Les scènes d’épaves demeurent également des sujets de prédilection pour d’autres artistes reconnus. Fernand Quignon (1854-1941), ami des Demont-Breton, laisse notamment « L’Épave à Wissant », témoin du naufrage de l’Eyrène (mars 1878). Au Salon de Paris de 1912, Virginie Demont-Breton (1859-1935) présente « Grande Marée d’Équinoxe » (huile sur toile, 95cm x 134cm). Domptant de larges rouleaux d’écume blanche, deux hommes tentent d’arracher à la mer un mât et quelques planches. Ces morceaux d’épaves constituent toujours une ressource appréciable pour la population maritime. Au loin, le fort de l’Heurt situe la scène.

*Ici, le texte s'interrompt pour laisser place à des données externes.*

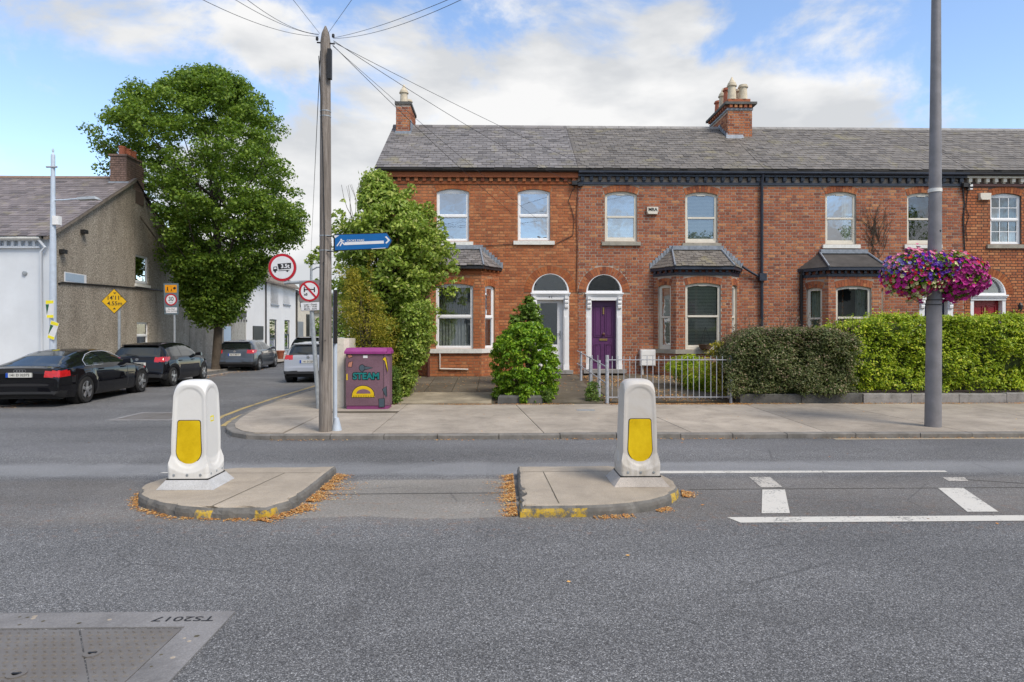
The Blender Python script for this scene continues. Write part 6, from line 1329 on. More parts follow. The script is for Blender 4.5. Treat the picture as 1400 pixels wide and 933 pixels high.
m.build('wall', MAT['white_house'], WH, world=True, recalc=False)
dkf = simple('dark_frame', (.03,.05,.075), .4)
for o in wops: window(WH, FW_, o, dkf, 'upvc', .04 if o['nm']=='w' else None, 'side', 'glass', .5, 'lead')
m = MB(); m.hexa([(Fw(Y0w)+.35,Y0w-.15,ze2-.12),(Fw(Y1w)+.35,Y1w+.1,ze2-.12),(xm,Y1w+.1,zr2),(xm,Y0w-.15,zr2),(Fw(Y0w)+.35,Y0w-.15,ze2-.0),(Fw(Y1w)+.35,Y1w+.1,ze2-.0),(xm,Y1w+.1,zr2+.12),(xm,Y0w-.15,zr2+.12)]); m.hexa([(XW-.2,Y0w-.15,ze2-.12),(XW-.2,Y1w+.1,ze2-.12),(xm,Y1w+.1,zr2),(xm,Y0w-.15,zr2),(XW-.2,Y0w-.15,ze2-.0),(XW-.2,Y1w+.1,ze2-.0),(xm,Y1w+.1,zr2+.12),(xm,Y0w-.15,zr2+.12)]); m.build('roof', MAT['render_grey'], WH, world=True)
m = MB(); m.box(Fw(Y0w)+.0,Fw(Y0w)+.38,Y0w-.17,Y0w-.10,ze2-.55,ze2-.10); m.build('fascia', MAT['dark_stone'], WH, world=True)
for px in (362.5, 405): Yq = gw(px); m = MB(); m.tube([(Fw(Yq)+.06,Yq,ze2-.1),(Fw(Yq)+.06,Yq,0)], .05, 6); m.build('downpipe', MAT['black_pipe'], WH, world=True)
# beyond
r_ = thing('cream_cottage', 'cream cottage with a grey door beyond the white house', 'house', (Fw(50),50,.08)); Y0c, Y1c = gw(405)+.1, gw(425); hc = S(410,402,Y0c)[1]
m = MB(); m.hexa([(Fw(Y0c)-6,Y0c,0),(Fw(Y0c),Y0c,0),(Fw(Y1c),Y1c,0),(Fw(Y1c)-6,Y1c,0),(Fw(Y0c)-6,Y0c,hc),(Fw(Y0c),Y0c,hc),(Fw(Y1c),Y1c,hc),(Fw(Y1c)-6,Y1c,hc)]); m.build('wall', MAT['cream_wall'], r_, world=True)
m = MB(); m.add([(Fw(Y0c)+.25,Y0c,hc-.05),(Fw(Y1c)+.25,Y1c,hc-.05),(Fw(Y1c)-3,Y1c,hc+1.5),(Fw(Y0c)-3,Y0c,hc+1.5),(Fw(Y0c)-6,Y0c,hc),(Fw(Y1c)-6,Y1c,hc)], [(0,1,2,3),(3,2,5,4),(0,3,4),(1,2,5)]); m.build('roof', MAT['under_slate'], r_, world=True)
Fc = Fr(Fw(Y0c), Y0c, TH)
for pa, pb, pt, pbm, mt, nm in ((407,414,440,478,'grey_door','door'),(418.5,422.5,430,480,'black','door'),(399+11,413,404,420,'black','window')):
    ua, ub = gw(pa)-Y0c, gw(pb)-Y0c; Ym = gw((pa+pb)/2); m = MB(); m.fbox(Fc, max(ua,.05), ub, max(.05,S(pa,pbm,Ym)[1]), S(pa,pt,Ym)[1], 0, .05); m.build(nm, MAT[mt], r_, world=True)
r_ = thing('pale_terrace', 'pale terrace with arched dark doorways closing the far end of the side street', 'house', (-22,72,0)); m = MB(); x0, x1 = SX(418,74), SX(520,74); h = S(430,428,74)[1]
m.box(x0-8,x1,74,82,0,h); m.build('wall', MAT['cream_wall'], r_, world=True); m = MB(); m.add([(x0-8,73.7,h),(x1,73.7,h),(x1,78,h+2.4),(x0-8,78,h+2.4)], [(0,1,2,3)]); m.build('roof', MAT['render_grey'], r_, world=True)
for px in (424,431,438): a = SX(px,74); m = MB(); m.prism([(a-.35,73.93),(a+.35,73.93),(a+.35,74.0),(a-.35,74.0)], 0, S(px,448,74)[1]); m.build('doorway', MAT['black'], r_, world=True)
Y_ = 44; xq = SX(425.5,Y_); r_ = thing('telegraph_pole', 'slim distant telegraph pole seen between the tree and the signs', 'telegraph pole', (xq,Y_,.08)); m = MB(); m.tube([(xq,Y_,0),(xq,Y_,S(425,356,Y_)[1])], [.12,.08], 8); m.build('shaft', MAT['galv'], r_, world=True)
m = MB(); z_ = S(425,361,Y_)[1]; m.box(xq-.35,xq+.35,Y_-.04,Y_+.04,z_-.03,z_+.03); m.build('cross_bar', MAT['galv'], r_, world=True); m = MB(); z_ = S(425,366,Y_)[1]; m.tube([(xq,Y_,z_-.2),(xq+.4,Y_-.1,z_),(xq+1.0,Y_-.2,z_+.05)], .05, 6); m.build('lamp_arm', MAT['galv'], r_, world=True)
xq, Yq = SX(383.5,34.5), 34.5; pt_ = thing('flower_pot', 'terracotta pot with a small green plant by the white house door', 'plant pot', (xq,Yq,.08)); m = MB(); m.lathe([(.13,0),(.2,.38),(.22,.38),(.22,.44),(.17,.44)], (0,0,0.2), 12); m.build('pot', MAT['pot_red'], pt_)

# ------------------------------------------------------------------ foliage
def leaf_mesh(name, P, Nn, size, mat, parent=None, aspect=.55, var=.35, kind='stuff', fold=.25, rand=.9):
    P = np.asarray(P, float); n = len(P); Nn = np.asarray(Nn, float)
    nr = Nn+rng.normal(0, rand, (n,3)); nr /= np.linalg.norm(nr, axis=1)[:,None]+1e-9
    a = rng.normal(0, 1, (n,3)); a -= (a*nr).sum(1)[:,None]*nr; a /= np.linalg.norm(a, axis=1)[:,None]+1e-9; b = np.cross(nr, a)
    s = size*(1+rng.uniform(-var, var, n)); L_ = s[:,None]; W_ = L_*aspect
    v = np.empty((n,4,3)); v[:,0] = P-a*L_/2; v[:,1] = P+b*W_/2+nr*L_*fold*.3; v[:,2] = P+a*L_/2; v[:,3] = P-b*W_/2+nr*L_*fold*.3
    me = bpy.data.meshes.new(name); me.vertices.add(4*n); me.vertices.foreach_set('co', v.reshape(-1))
    me.loops.add(4*n); me.loops.foreach_set('vertex_index', np.arange(4*n, dtype=np.int32)); me.polygons.add(n); me.polygons.foreach_set('loop_start', np.arange(0, 4*n, 4, dtype=np.int32)); me.polygons.foreach_set('loop_total', np.full(n, 4, dtype=np.int32))
    me.materials.append(mat); me.update(calc_edges=True); o = link(name, me, parent); o['kind'] = kind; return o
def clumps(centers, radii, per, spread=.55, flat=.75):
    P = []; Nn = []
    for c, r in zip(centers, radii):
        k = int(per*(r*r)); d = rng.normal(0, 1, (k,3)); d /= np.linalg.norm(d, axis=1)[:,None]; d[:,2] = np.abs(d[:,2])*rng.choice([1,1,1,1,1,-1], k)
        rr = r*(rng.uniform(0,1,k)**.33)*rng.uniform(.7,1.1,k); p = d*rr[:,None]; p[:,2] *= flat; P.append(p+c); Nn.append(d+np.array([0,0,.7]))
    return np.vstack(P), np.vstack(Nn)
def limbs(root, base, top, cents, r0, mat='bark', nl=26, name='trunk', crook=.12):
    m = MB(); base = Vector(base); top = Vector(top); pts = [base.lerp(top, f)+Vector((math.sin(f*5)*crook, math.cos(f*4)*crook*.6, 0)) for f in (0,.2,.4,.6,.8,1)]
    m.tube([pts[0]-Vector((0,0,.1))]+pts, [r0*1.5, r0*1.15, r0, r0*.85, r0*.6, r0*.4, r0*.15], 12)
    t = m.build(name, MAT[mat], root, world=True, smooth=60); m = MB(); cs = list(cents); random.shuffle(cs)
    for c in cs[:nl]:
        c = Vector(c); f = random.uniform(.15,.75); s = base.lerp(top, f); mid = s.lerp(c, .5)+Vector((0,0,-.15+random.uniform(-.2,.3))); m.tube([s, mid, c], [r0*.38, r0*.22, r0*.06], 6)
    b = m.build('limbs', MAT[mat], root, world=True, smooth=60); b['kind'] = 'stuff'; return t
# big street tree
TY = 28.3; tb = G(293,506,.08); tx = SX(294,TY); K = TY/900
TR = thing('street_tree', 'tall dense green street tree standing at the kerb beside the grey hatchback', 'tree', (tx,TY,.08))
def tz(py): return CH+(HOR-py)*K
def txx(px): return SX(px,TY)
prof = [(108,292,22),(116,290,46),(128,284,72),(140,277,96),(160,270,114),(190,266,132),(220,266,141),(250,270,137),(280,286,130),(305,304,116),(330,307,106),(350,304,92),(370,299,76),(395,293,56),(415,290,48),(435,292,36),(446,296,14)]
cen, rad = [], []
for _ in range(1150):
    py = random.uniform(108, 440); i = max(j for j in range(len(prof)) if prof[j][0] <= py); a, b = prof[i], prof[min(i+1,len(prof)-1)]; f = (py-a[0])/max(1,(b[0]-a[0])); cx_ = a[1]+(b[1]-a[1])*f; hw = a[2]+(b[2]-a[2])*f
    ang = random.uniform(0, 2*math.pi); q = random.uniform(.0, 1)**.3; r_ = random.uniform(.30,.66); lim = max(.05, hw*K-r_*.75)
    x = txx(cx_)+math.cos(ang)*q*lim; y = TY+math.sin(ang)*q*lim*.88; z = tz(py)
    if x-r_*.6 < Fw(y)+.1 and z < ze_+ (zr_-ze_)*max(0, 1-abs(y-ym)/(ym-21))+.35: continue
    if z > 9 and random.random() < .05: continue
    cen.append((x,y,z)); rad.append(r_)
P, Nn = clumps(cen, rad, 560); keep = rng.uniform(0,1,len(P)) < min(1, 150000/len(P)); P, Nn = P[keep], Nn[keep]
wl = np.array([Fw(y) for y in P[:,1]]); rz_ = ze_+(zr_-ze_)*np.clip(1-np.abs(P[:,1]-ym)/(ym-21), 0, 1)+.12; ok = ~((P[:,0] < wl+.04) & (P[:,2] < rz_) & (P[:,1] < yb+.3)) & ~((P[:,1] < yc1+.6) & (P[:,0] < xc1+1.0) & (P[:,2] < 9.4)); P, Nn = P[ok], Nn[ok]
limbs(TR, (tx,TY,.08), (txx(300),TY,tz(180)), cen, .165, nl=60)
leaf_mesh('crown', P-np.array(TR.location), Nn, .125, MAT['leaf_tree'], TR, .62)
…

Dans ces compositions, imaginées et imaginaires, ces artistes produisent une œuvre pittoresque et colorée servie dans une veine naturaliste très appréciée à l’époque. Le paysage marin procure alors un écrin sauvage à l’épave qui reçoit, parfois, la visite de quelques personnages ou d’une famille entière. Loin de toute amorce d’une critique sociale chère à Jules Adler, ces artistes témoignent selon leur sensibilité, et d’une manière évocatrice, de la vie laborieuse des gens de mer à l’aube du 20ème siècle.